── Records supplied

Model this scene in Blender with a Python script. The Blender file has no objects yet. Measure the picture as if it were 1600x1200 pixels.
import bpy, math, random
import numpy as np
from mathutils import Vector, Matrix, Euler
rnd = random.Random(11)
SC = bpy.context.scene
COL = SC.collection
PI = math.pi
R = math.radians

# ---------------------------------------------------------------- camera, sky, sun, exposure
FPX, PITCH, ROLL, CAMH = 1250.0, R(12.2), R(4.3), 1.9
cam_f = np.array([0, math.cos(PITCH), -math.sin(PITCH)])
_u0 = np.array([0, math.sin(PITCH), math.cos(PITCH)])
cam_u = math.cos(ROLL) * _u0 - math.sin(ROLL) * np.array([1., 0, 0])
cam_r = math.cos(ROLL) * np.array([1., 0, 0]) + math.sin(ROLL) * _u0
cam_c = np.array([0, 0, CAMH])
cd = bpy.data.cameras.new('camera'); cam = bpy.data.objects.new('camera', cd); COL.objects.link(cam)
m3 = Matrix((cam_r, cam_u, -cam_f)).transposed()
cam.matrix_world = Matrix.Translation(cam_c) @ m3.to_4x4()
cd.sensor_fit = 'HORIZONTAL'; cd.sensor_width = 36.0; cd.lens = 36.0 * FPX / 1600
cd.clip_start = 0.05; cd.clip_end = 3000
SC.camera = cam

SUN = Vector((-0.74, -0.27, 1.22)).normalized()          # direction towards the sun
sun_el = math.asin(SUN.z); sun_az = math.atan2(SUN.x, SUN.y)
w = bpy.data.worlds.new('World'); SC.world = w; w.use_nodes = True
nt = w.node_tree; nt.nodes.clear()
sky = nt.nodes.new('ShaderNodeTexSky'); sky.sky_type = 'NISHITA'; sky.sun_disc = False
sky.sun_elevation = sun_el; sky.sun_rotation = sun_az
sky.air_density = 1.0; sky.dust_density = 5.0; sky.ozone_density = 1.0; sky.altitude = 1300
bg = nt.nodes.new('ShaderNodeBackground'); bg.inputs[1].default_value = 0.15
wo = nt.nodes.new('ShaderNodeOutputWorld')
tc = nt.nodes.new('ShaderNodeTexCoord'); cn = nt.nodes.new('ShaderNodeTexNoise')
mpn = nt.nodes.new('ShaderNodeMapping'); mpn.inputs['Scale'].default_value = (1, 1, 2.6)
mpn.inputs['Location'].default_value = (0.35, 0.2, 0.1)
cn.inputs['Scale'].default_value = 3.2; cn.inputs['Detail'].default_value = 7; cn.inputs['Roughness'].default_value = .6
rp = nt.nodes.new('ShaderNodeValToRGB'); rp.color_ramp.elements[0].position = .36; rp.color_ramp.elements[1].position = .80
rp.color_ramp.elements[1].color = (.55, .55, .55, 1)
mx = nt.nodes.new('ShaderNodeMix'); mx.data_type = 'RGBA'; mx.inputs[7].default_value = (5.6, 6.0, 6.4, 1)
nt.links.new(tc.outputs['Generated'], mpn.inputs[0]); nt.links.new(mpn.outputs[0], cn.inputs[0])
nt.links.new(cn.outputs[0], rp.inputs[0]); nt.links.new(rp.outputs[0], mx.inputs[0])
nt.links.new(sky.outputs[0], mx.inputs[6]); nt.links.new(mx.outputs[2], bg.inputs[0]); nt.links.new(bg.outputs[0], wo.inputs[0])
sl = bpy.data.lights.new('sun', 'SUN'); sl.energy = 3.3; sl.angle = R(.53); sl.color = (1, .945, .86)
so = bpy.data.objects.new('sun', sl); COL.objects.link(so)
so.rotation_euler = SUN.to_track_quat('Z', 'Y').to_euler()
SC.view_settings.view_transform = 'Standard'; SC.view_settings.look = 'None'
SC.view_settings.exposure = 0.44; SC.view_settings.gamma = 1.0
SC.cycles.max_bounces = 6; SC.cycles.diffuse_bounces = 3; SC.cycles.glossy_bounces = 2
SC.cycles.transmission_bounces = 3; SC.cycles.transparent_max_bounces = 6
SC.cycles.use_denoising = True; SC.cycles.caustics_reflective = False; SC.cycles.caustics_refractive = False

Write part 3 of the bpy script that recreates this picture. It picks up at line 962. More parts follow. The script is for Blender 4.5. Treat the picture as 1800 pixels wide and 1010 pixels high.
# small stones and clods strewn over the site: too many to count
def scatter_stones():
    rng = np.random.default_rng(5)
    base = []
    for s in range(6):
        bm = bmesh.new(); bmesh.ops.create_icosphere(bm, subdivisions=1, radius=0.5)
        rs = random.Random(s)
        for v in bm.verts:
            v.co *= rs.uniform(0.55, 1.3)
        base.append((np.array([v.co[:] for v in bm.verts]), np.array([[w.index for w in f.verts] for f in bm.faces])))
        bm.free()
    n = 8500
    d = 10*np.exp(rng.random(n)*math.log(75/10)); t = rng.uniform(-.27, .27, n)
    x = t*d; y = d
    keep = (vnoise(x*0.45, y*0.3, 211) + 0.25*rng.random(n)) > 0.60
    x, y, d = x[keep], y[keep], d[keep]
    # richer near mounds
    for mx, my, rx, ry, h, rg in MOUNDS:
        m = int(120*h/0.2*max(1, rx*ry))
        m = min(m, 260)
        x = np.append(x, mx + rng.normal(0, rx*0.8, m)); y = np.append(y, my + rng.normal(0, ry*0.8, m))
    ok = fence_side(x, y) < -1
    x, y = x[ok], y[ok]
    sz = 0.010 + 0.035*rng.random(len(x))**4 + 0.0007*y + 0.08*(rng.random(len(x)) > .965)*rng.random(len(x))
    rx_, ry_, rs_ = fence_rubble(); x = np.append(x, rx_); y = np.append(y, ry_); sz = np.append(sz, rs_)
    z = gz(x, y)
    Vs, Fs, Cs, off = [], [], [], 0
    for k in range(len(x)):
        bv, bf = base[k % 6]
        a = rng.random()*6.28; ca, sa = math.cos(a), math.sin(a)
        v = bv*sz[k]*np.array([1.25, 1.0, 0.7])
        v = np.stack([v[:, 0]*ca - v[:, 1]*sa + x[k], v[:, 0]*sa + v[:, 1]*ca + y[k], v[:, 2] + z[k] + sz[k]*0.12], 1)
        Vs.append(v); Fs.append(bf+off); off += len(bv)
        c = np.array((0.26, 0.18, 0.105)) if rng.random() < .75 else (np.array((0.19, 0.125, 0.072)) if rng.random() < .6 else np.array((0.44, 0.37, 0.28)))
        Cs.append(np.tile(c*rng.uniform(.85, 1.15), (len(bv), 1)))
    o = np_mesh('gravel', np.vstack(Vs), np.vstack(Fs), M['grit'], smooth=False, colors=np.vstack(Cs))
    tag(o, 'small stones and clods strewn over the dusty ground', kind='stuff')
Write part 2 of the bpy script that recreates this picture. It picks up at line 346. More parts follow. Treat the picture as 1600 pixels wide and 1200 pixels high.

────

Given exercise: Quote every line of the records above, from the first down to the one holding "R = math.radians", exactly as written.

Output of the exercise:
Model this scene in Blender with a Python script. The Blender file has no objects yet. Measure the picture as if it were 1600x1200 pixels.
import bpy, math, random
import numpy as np
from mathutils import Vector, Matrix, Euler
rnd = random.Random(11)
SC = bpy.context.scene
COL = SC.collection
PI = math.pi
R = math.radians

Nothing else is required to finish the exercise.